Colloquium Abstracts Spring 2026
Abstracts will be posted here for the colloquium talks when they are available.
Linus Setiabrata
Massachusetts Institute of Technology
January 29, 2026
Newton Polytopes and Schubert Calculus
Schubert calculus studies the cohomology ring of the variety of complete flags. Many problems in Schubert calculus have meaningful implications in geometry and representation theory yet are amenable to combinatorial techniques. I will discuss striking classical applications of combinatorics to Schubert calculus, as well as some of my recent work on Newton polytopes of Schubert and Grothendieck polynomials.
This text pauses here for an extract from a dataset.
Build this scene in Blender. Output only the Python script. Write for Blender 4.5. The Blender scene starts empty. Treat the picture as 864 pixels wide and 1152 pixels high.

Joint work with Jack Chou.
Geng Chen
University of Kansas
March 12, 2026
The Stability of Shock Waves and the Physical Inviscid Limit
The solutions of compressible Euler equations often form shock waves, in finite time, notably observed behind supersonic planes. A very natural way to justify these singularities involves studying solutions from inviscid limits of Navier-Stokes solutions. The mathematical study of this problem is however very difficult because of the destabilization effect of the viscosities. Bianchini and Bressan proved the inviscid limit to small BV solutions in one space dimension using the so-called artificial viscosities in 2004. However, until recently, achieving this limit with physical viscosities remained an open question. In this presentation, the recent advances on the L2 theory of compressible fluid mechanics will be introduced. This method is employed to describe the physical inviscid limit in the context of the barotropic Euler equations, and to solve the Bianchini and Bressan's conjecture. This is a joint work with Kang and Vasseur. This result is based on our earlier uniqueness and stability theory of shock waves for Euler equations (join with Krupa, Faile and Vasseur). We will then introduce the very recent progress on another long-standing problem: the L2 contraction and stability of dispersive shock with infinite oscillations for the KdV-Burgers equation. The zero dissipation and dispersion limit of KdV-Burgers equation will also be introduced. This is a joint work with Eun, Kang and Shen.